Exercise:
Go through the records below from the first line and print each one exactly, stopping after the line that contains "SC.camera = cam". Do not print pictures or anything past that line.

Records for this task:

****************************************

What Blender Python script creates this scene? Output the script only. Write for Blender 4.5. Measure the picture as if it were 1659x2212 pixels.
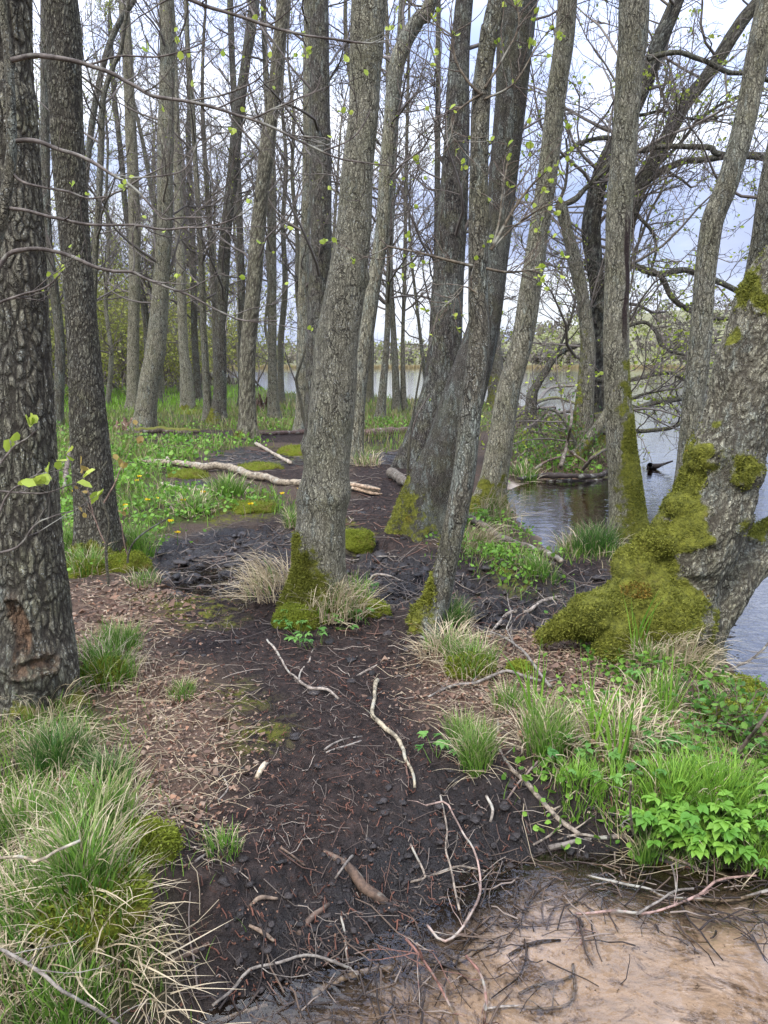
import bpy, math, random
import numpy as np
from mathutils import Vector, Matrix

for o in list(bpy.data.objects):
    bpy.data.objects.remove(o)
SC = bpy.context.scene
COL = SC.collection
R = math.radians

# ------------------------------------------------------------------ camera
CAM_H = 1.60
PITCH = R(10.85)
FPX = 1659.0                       # focal length in the units of the pixel notes (width 1659, height 2212)
cam_data = bpy.data.cameras.new('camera')
cam_data.sensor_fit = 'HORIZONTAL'
cam_data.sensor_width = 36.0
cam_data.lens = 36.0 * FPX / 1659.0
cam_data.clip_start = 0.05
cam_data.clip_end = 6000
cam = bpy.data.objects.new('camera', cam_data)
COL.objects.link(cam)
cam.location = (0, 0, CAM_H)
cam.rotation_euler = (R(90) - PITCH, 0, 0)
SC.camera = cam

# ------------------------------------------------------------------ world: overcast bright sky
SUN_EL, SUN_AZ = R(48), R(215)     # azimuth measured clockwise from +Y
W = bpy.data.worlds.new("World")
SC.world = W
W.use_nodes = True
nt = W.node_tree
nt.nodes.clear()
def N(nt, typ, ins=None, **props):
    n = nt.nodes.new(typ)
    for k, v in props.items():
        setattr(n, k, v)
    for k, v in (ins or {}).items():
        s = n.inputs[k]
        if isinstance(v, bpy.types.NodeSocket):
            nt.links.new(v, s)
        elif isinstance(v, bpy.types.Node):
            nt.links.new(v.outputs[0], s)
        else:
            if s.type == 'RGBA' and len(v) == 3:
                v = (*v, 1)
            s.default_value = v
    return n
def ramp(nt, fac, stops, interp='LINEAR'):
    n = N(nt, 'ShaderNodeValToRGB', {'Fac': fac})
    cr = n.color_ramp
    cr.interpolation = interp
    while len(cr.elements) > 1:
        cr.elements.remove(cr.elements[-1])
    for i, (p, c) in enumerate(stops):
        e = cr.elements[0] if i == 0 else cr.elements.new(p)
        e.position = p
        e.color = (*c, 1) if len(c) == 3 else c
    return n.outputs[0]
def mixc(nt, fac, a, b, mode='MIX'):
    n = N(nt, 'ShaderNodeMix', data_type='RGBA', blend_type=mode)
    for s, v in ((n.inputs[0], fac), (n.inputs[6], a), (n.inputs[7], b)):
        if isinstance(v, (bpy.types.NodeSocket, bpy.types.Node)):
            nt.links.new(v if isinstance(v, bpy.types.NodeSocket) else v.outputs[0], s)
        elif isinstance(v, (int, float)):
            s.default_value = v
        else:
            s.default_value = (*v, 1)
    return n.outputs[2]
def mth(nt, op, a, b=0.0, clamp=False):
    n = N(nt, 'ShaderNodeMath', operation=op, use_clamp=clamp)
    for s, v in ((n.inputs[0], a), (n.inputs[1], b)):
        if isinstance(v, (bpy.types.NodeSocket, bpy.types.Node)):
            nt.links.new(v if isinstance(v, bpy.types.NodeSocket) else v.outputs[0], s)
        else:
            s.default_value = v
    return n.outputs[0]
def mrange(nt, v, a, b, c=0.0, d=1.0):
    n = N(nt, 'ShaderNodeMapRange', {'Value': v, 'From Min': a, 'From Max': b, 'To Min': c, 'To Max': d})
    n.clamp = True
    return n.outputs[0]

sky = N(nt, 'ShaderNodeTexSky')
sky.sky_type = 'NISHITA'
sky.sun_disc = False
sky.sun_elevation = SUN_EL
sky.sun_rotation = SUN_AZ
sky.air_density, sky.dust_density, sky.ozone_density = 1.0, 1.5, 1.0
tc = N(nt, 'ShaderNodeTexCoord')
mp = N(nt, 'ShaderNodeMapping', {'Vector': tc.outputs['Generated'], 'Scale': (1.6, 1.6, 4.2), 'Location': (3.1, 0.7, 0.4)})
c1 = N(nt, 'ShaderNodeTexNoise', {'Vector': mp.outputs[0], 'Scale': 1.5, 'Detail': 7.0, 'Roughness': 0.55, 'Distortion': 0.4})
c2 = N(nt, 'ShaderNodeTexNoise', {'Vector': mp.outputs[0], 'Scale': 3.1, 'Detail': 5.0, 'Roughness': 0.5})
cloudcol = ramp(nt, c1.outputs['Fac'], [(0.35, (1.9, 2.3, 3.6)), (0.47, (2.8, 3.2, 4.5)), (0.58, (4.7, 4.95, 5.5))])
cover = mrange(nt, c2.outputs['Fac'], 0.36, 0.50, 0.80, 1.0)
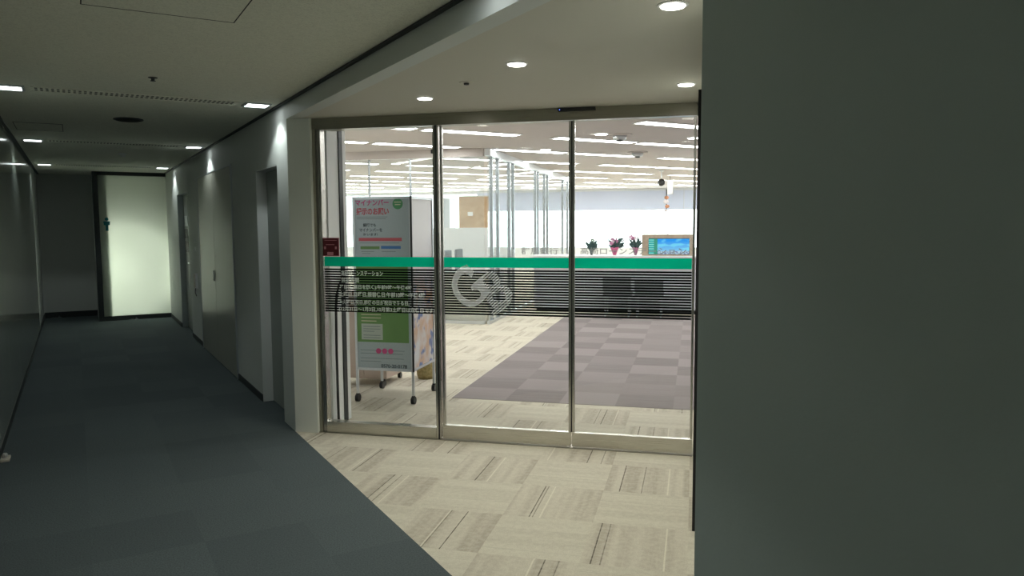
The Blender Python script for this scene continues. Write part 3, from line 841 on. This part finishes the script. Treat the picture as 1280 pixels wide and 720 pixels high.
# small office downlights and vents
for i, (x, y, w_) in enumerate(((-1.23, 10.18, 'nearer the doors, behind right door'), (-.03, 11.01, 'at the right edge behind the dark wall'), (-5.69, 13.9, 'far left above the poster stand'), (P(10.33, 6.62).x, P(10.33, 6.62).y, 'above the glass partition corner'))):
    r = thing('office_downlight', 'small round office ceiling lamp, %s' % w_, 'ceiling light', (x, y, HI), 0)
    MB().lathe((0, 0, 0), [(.10, 0), (.10, -.006), (.085, -.010)], 20).build('trim_ring', M_white, r); MB().lathe((0, 0, -.010), [(.083, 0), (.08, -.004)], 20).build('lens', M_lampO, r)
for x, y, w_ in ((-1.0, 10.34, 'nearer the doors'), (-.95, 12.93, 'farther from the doors')):
    r = thing('ceiling_diffuser', 'round stepped air diffuser in office ceiling, %s' % w_, 'vent', (x, y, HI), 0)
    MB().lathe((0, 0, 0), [(.17, 0), (.165, -.012), (.12, -.02)], 24).build('outer_ring', M_offceil, r, True)
    MB().lathe((0, 0, -.02), [(.10, 0), (.085, -.05), (.05, -.055)], 24).build('cone', M_alu, r, True)
    MB().lathe((0, 0, -.075), [(.045, 0), (.035, -.02)], 16).build('hub', M_dark, r)
r = thing('security_camera', 'black dome camera hanging from office ceiling on a rod', 'camera', (-.75, 17.54, HI))
MB().lathe((0, 0, -.02), [(.06, 0), (.06, .02)]).build('ceiling_plate', M_alu, r); MB().tube([(0, 0, -.02), (0, 0, -.20)], .012).build('rod', M_alu, r); MB().ball((0, 0, -.27), .085).build('dome', M_black, r, True)
r = thing('security_camera', 'small black box camera on white stem beside left mullion', 'camera', (-3.62, 10.3, HI))
MB().box(-.03, .03, -.03, .03, -.13, 0).build('stem', M_white, r); MB().box(-.04, .05, -.06, .06, -.19, -.131, .006).build('body', M_black, r)
r = thing('hanging_sign', 'narrow white sign hanging from ceiling over the counter', 'sign', (-.62, 19.6, HI))
MB().box(-.07, .07, -.012, .012, -.46, -.10, .002).build('board', M_white, r)
MB().box(-.075, -.071, -.013, .013, -.47, -.09).box(.071, .075, -.013, .013, -.47, -.09).build('edge', M_dark, r); MB().tube([(0, 0, -.10), (0, 0, 0)], .006).build('cord', M_dark, r)
r = thing('hanging_ornament', 'small reddish paper ornament hanging before the back window', 'ornament', (-.72, 20.3, HI))
MB().tube([(0, 0, 0), (0, 0, -.46)], .003, 6).build('string', M_inkg, r)
for i, (z, s_) in enumerate(((-.52, .06), (-.63, .075), (-.75, .06), (-.86, .045))):
    MB().ball((random.uniform(-.03, .03), 0, z), s_, 1, .5, .8).build('blossom', M_petalw if i % 2 else mat('petal_orange', (.6, .28, .15), .6), r)

# white column with black channel just behind the fixed pane
struct(MB().box(-2.95, -2.76, 5.36, 5.68, 0, HI - .001).build('wall_column', M_white), 'white column behind the fixed pane', 'column')
struct(MB().box(-2.7595, -2.750, 5.545, 5.605, 0, HI - .3).build('trim_6', M_dark), 'black channel on the white column', 'trim')
pts = [(-2.735, y_, z_) for y_, z_ in ((5.54, 1.17), (5.50, 1.155), (5.455, 1.12), (5.42, 1.06), (5.40, .96), (5.392, .6), (5.395, .25), (5.40, .012))]
tag(MB().tube(pts, .011, 8).build('power_cable', M_black), 'black cable bending down behind the fixed pane', 'cable')

# ---------------------------------------------------------------- poster stand
YS = 6.22
ps = thing('poster_stand', 'tall double faced poster stand on casters behind the fixed pane', 'poster stand', (-2.70, 6.50, 0))
def lx(x): return x + 2.70
def ly(y): return y - 6.50
xa, xb, ya, yb, zb, zt = lx(-2.975), lx(-2.415), ly(6.23), ly(6.80), .292, 1.852
fr = MB()
for (X, Y) in ((xa, ya), (xb, ya), (xa, yb), (xb, yb)):
    pass
fw = .018
def post(x, y):
    return MB().box(x - .011, x + .011, y - .011, y + .011, .075, zt, .003)
for (X, Y) in ((xa + .011, ya + .011), (xb - .011, ya + .011), (xa + .011, yb - .011), (xb - .011, yb - .011)):
    lg_ = post(X, Y).build('leg', M_alu, ps)
    cs = MB(); cs.lathe((X, Y, .05), [(.016, 0), (.016, .025)], 10)
    w1 = MB()
    n = 16
    w1.tube([(X - .016, Y, .034), (X + .016, Y, .034)], .034, n)
    w1.build('wheel', M_black, lg_, False)
    cs.build('caster_fork', M_black, lg_)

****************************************

Response to this task:
What Blender Python script creates this scene? Output the script only. Write for Blender 4.5. Measure the picture as if it were 1659x2212 pixels.
import bpy, math, random
import numpy as np
from mathutils import Vector, Matrix

for o in list(bpy.data.objects):
    bpy.data.objects.remove(o)
SC = bpy.context.scene
COL = SC.collection
R = math.radians

# ------------------------------------------------------------------ camera
CAM_H = 1.60
PITCH = R(10.85)
FPX = 1659.0                       # focal length in the units of the pixel notes (width 1659, height 2212)
cam_data = bpy.data.cameras.new('camera')
cam_data.sensor_fit = 'HORIZONTAL'
cam_data.sensor_width = 36.0
cam_data.lens = 36.0 * FPX / 1659.0
cam_data.clip_start = 0.05
cam_data.clip_end = 6000
cam = bpy.data.objects.new('camera', cam_data)
COL.objects.link(cam)
cam.location = (0, 0, CAM_H)
cam.rotation_euler = (R(90) - PITCH, 0, 0)
SC.camera = cam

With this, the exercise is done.